### [Exercise requirements]
What follows is a listing to be transcribed exactly.

[Source data start]

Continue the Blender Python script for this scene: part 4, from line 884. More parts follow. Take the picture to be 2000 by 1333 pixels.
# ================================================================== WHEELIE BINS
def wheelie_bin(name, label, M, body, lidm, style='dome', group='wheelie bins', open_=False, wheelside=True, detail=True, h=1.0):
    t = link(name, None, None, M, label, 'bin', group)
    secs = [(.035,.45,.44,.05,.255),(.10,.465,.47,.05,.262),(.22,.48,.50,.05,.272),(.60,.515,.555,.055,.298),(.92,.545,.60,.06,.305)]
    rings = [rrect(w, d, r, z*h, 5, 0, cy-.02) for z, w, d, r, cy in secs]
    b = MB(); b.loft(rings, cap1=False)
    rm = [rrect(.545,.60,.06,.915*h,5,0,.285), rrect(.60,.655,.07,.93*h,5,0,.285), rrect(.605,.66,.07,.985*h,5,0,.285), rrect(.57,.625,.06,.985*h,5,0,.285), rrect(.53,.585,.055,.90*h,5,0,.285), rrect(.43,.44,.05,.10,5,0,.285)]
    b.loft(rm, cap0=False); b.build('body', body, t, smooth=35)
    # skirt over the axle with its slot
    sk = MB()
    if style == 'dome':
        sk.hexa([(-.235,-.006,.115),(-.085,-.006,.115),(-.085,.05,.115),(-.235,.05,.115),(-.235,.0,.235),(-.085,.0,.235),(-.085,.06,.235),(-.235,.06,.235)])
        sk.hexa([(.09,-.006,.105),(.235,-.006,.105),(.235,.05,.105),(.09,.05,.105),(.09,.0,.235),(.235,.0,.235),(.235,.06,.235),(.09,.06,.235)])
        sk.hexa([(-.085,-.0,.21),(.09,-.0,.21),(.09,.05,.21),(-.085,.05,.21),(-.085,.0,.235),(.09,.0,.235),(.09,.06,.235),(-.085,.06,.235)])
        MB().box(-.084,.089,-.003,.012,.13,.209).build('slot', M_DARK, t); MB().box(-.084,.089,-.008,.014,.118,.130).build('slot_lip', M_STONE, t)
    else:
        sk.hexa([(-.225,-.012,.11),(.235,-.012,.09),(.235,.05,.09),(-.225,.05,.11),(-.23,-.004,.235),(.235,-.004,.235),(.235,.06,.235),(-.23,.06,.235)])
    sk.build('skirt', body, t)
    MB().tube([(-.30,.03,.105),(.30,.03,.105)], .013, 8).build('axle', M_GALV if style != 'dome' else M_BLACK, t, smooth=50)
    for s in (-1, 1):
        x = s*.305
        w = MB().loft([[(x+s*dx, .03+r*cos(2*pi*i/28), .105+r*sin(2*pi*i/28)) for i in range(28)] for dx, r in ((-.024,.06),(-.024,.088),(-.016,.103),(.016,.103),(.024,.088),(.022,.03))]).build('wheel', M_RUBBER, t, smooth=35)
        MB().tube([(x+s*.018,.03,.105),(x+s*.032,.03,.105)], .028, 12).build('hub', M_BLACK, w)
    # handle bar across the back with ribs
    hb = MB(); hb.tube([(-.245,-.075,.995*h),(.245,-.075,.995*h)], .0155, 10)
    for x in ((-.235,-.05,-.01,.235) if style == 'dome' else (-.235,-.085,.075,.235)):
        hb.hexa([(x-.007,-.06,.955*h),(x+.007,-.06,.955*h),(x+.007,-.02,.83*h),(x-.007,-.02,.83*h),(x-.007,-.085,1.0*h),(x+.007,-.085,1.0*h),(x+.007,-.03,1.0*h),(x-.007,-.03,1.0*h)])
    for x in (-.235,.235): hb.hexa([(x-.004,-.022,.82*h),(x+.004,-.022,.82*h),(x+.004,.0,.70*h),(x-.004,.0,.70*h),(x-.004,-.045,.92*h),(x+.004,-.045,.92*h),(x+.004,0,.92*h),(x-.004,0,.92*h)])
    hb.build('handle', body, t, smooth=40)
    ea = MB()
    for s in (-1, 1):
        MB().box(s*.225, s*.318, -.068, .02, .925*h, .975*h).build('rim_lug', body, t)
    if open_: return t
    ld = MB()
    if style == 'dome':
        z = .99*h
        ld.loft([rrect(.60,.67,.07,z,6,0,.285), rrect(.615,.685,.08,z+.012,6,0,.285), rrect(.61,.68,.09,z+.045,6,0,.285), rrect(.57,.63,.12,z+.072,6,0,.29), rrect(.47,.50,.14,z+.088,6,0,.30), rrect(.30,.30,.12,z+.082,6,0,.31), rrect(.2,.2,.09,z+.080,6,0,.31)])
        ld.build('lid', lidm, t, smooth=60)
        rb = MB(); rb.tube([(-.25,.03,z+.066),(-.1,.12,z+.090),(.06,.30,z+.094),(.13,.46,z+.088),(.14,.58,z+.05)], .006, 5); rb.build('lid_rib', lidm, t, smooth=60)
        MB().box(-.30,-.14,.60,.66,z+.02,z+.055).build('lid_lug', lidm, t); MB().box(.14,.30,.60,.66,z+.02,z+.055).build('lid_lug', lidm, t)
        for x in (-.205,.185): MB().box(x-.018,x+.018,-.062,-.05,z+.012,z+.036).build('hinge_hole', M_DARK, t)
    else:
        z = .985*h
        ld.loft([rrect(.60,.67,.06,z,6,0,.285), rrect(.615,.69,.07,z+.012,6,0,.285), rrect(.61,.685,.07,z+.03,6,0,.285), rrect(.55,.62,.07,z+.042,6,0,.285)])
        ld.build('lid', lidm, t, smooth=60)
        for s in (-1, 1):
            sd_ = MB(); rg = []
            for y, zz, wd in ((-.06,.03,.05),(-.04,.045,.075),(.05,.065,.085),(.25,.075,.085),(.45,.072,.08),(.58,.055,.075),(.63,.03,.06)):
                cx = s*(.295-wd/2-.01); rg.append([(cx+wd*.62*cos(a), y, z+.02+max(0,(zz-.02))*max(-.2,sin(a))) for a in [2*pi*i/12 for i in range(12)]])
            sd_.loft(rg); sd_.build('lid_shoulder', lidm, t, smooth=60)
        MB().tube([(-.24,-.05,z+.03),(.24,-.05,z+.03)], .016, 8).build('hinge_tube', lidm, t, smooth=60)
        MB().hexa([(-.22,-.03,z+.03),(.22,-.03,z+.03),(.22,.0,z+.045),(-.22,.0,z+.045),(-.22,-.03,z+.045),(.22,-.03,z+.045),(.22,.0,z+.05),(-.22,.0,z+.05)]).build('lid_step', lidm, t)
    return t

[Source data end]

### [Result of this task]
Continue the Blender Python script for this scene: part 4, from line 884. More parts follow. Take the picture to be 2000 by 1333 pixels.
# ================================================================== WHEELIE BINS
def wheelie_bin(name, label, M, body, lidm, style='dome', group='wheelie bins', open_=False, wheelside=True, detail=True, h=1.0):
    t = link(name, None, None, M, label, 'bin', group)
    secs = [(.035,.45,.44,.05,.255),(.10,.465,.47,.05,.262),(.22,.48,.50,.05,.272),(.60,.515,.555,.055,.298),(.92,.545,.60,.06,.305)]
    rings = [rrect(w, d, r, z*h, 5, 0, cy-.02) for z, w, d, r, cy in secs]
    b = MB(); b.loft(rings, cap1=False)
    rm = [rrect(.545,.60,.06,.915*h,5,0,.285), rrect(.60,.655,.07,.93*h,5,0,.285), rrect(.605,.66,.07,.985*h,5,0,.285), rrect(.57,.625,.06,.985*h,5,0,.285), rrect(.53,.585,.055,.90*h,5,0,.285), rrect(.43,.44,.05,.10,5,0,.285)]
    b.loft(rm, cap0=False); b.build('body', body, t, smooth=35)
    # skirt over the axle with its slot
    sk = MB()
    if style == 'dome':
        sk.hexa([(-.235,-.006,.115),(-.085,-.006,.115),(-.085,.05,.115),(-.235,.05,.115),(-.235,.0,.235),(-.085,.0,.235),(-.085,.06,.235),(-.235,.06,.235)])
        sk.hexa([(.09,-.006,.105),(.235,-.006,.105),(.235,.05,.105),(.09,.05,.105),(.09,.0,.235),(.235,.0,.235),(.235,.06,.235),(.09,.06,.235)])
        sk.hexa([(-.085,-.0,.21),(.09,-.0,.21),(.09,.05,.21),(-.085,.05,.21),(-.085,.0,.235),(.09,.0,.235),(.09,.06,.235),(-.085,.06,.235)])
        MB().box(-.084,.089,-.003,.012,.13,.209).build('slot', M_DARK, t); MB().box(-.084,.089,-.008,.014,.118,.130).build('slot_lip', M_STONE, t)
    else:
        sk.hexa([(-.225,-.012,.11),(.235,-.012,.09),(.235,.05,.09),(-.225,.05,.11),(-.23,-.004,.235),(.235,-.004,.235),(.235,.06,.235),(-.23,.06,.235)])
    sk.build('skirt', body, t)
    MB().tube([(-.30,.03,.105),(.30,.03,.105)], .013, 8).build('axle', M_GALV if style != 'dome' else M_BLACK, t, smooth=50)
    for s in (-1, 1):
        x = s*.305
        w = MB().loft([[(x+s*dx, .03+r*cos(2*pi*i/28), .105+r*sin(2*pi*i/28)) for i in range(28)] for dx, r in ((-.024,.06),(-.024,.088),(-.016,.103),(.016,.103),(.024,.088),(.022,.03))]).build('wheel', M_RUBBER, t, smooth=35)
        MB().tube([(x+s*.018,.03,.105),(x+s*.032,.03,.105)], .028, 12).build('hub', M_BLACK, w)
    # handle bar across the back with ribs
    hb = MB(); hb.tube([(-.245,-.075,.995*h),(.245,-.075,.995*h)], .0155, 10)
    for x in ((-.235,-.05,-.01,.235) if style == 'dome' else (-.235,-.085,.075,.235)):
        hb.hexa([(x-.007,-.06,.955*h),(x+.007,-.06,.955*h),(x+.007,-.02,.83*h),(x-.007,-.02,.83*h),(x-.007,-.085,1.0*h),(x+.007,-.085,1.0*h),(x+.007,-.03,1.0*h),(x-.007,-.03,1.0*h)])
    for x in (-.235,.235): hb.hexa([(x-.004,-.022,.82*h),(x+.004,-.022,.82*h),(x+.004,.0,.70*h),(x-.004,.0,.70*h),(x-.004,-.045,.92*h),(x+.004,-.045,.92*h),(x+.004,0,.92*h),(x-.004,0,.92*h)])
    hb.build('handle', body, t, smooth=40)
    ea = MB()
    for s in (-1, 1):
        MB().box(s*.225, s*.318, -.068, .02, .925*h, .975*h).build('rim_lug', body, t)
    if open_: return t
    ld = MB()
    if style == 'dome':
        z = .99*h
        ld.loft([rrect(.60,.67,.07,z,6,0,.285), rrect(.615,.685,.08,z+.012,6,0,.285), rrect(.61,.68,.09,z+.045,6,0,.285), rrect(.57,.63,.12,z+.072,6,0,.29), rrect(.47,.50,.14,z+.088,6,0,.30), rrect(.30,.30,.12,z+.082,6,0,.31), rrect(.2,.2,.09,z+.080,6,0,.31)])
        ld.build('lid', lidm, t, smooth=60)
        rb = MB(); rb.tube([(-.25,.03,z+.066),(-.1,.12,z+.090),(.06,.30,z+.094),(.13,.46,z+.088),(.14,.58,z+.05)], .006, 5); rb.build('lid_rib', lidm, t, smooth=60)
        MB().box(-.30,-.14,.60,.66,z+.02,z+.055).build('lid_lug', lidm, t); MB().box(.14,.30,.60,.66,z+.02,z+.055).build('lid_lug', lidm, t)
        for x in (-.205,.185): MB().box(x-.018,x+.018,-.062,-.05,z+.012,z+.036).build('hinge_hole', M_DARK, t)
    else:
        z = .985*h
        ld.loft([rrect(.60,.67,.06,z,6,0,.285), rrect(.615,.69,.07,z+.012,6,0,.285), rrect(.61,.685,.07,z+.03,6,0,.285), rrect(.55,.62,.07,z+.042,6,0,.285)])
        ld.build('lid', lidm, t, smooth=60)
        for s in (-1, 1):
            sd_ = MB(); rg = []
            for y, zz, wd in ((-.06,.03,.05),(-.04,.045,.075),(.05,.065,.085),(.25,.075,.085),(.45,.072,.08),(.58,.055,.075),(.63,.03,.06)):
                cx = s*(.295-wd/2-.01); rg.append([(cx+wd*.62*cos(a), y, z+.02+max(0,(zz-.02))*max(-.2,sin(a))) for a in [2*pi*i/12 for i in range(12)]])
            sd_.loft(rg); sd_.build('lid_shoulder', lidm, t, smooth=60)
        MB().tube([(-.24,-.05,z+.03),(.24,-.05,z+.03)], .016, 8).build('hinge_tube', lidm, t, smooth=60)
        MB().hexa([(-.22,-.03,z+.03),(.22,-.03,z+.03),(.22,.0,z+.045),(-.22,.0,z+.045),(-.22,-.03,z+.045),(.22,-.03,z+.045),(.22,.0,z+.05),(-.22,.0,z+.05)]).build('lid_step', lidm, t)
    return t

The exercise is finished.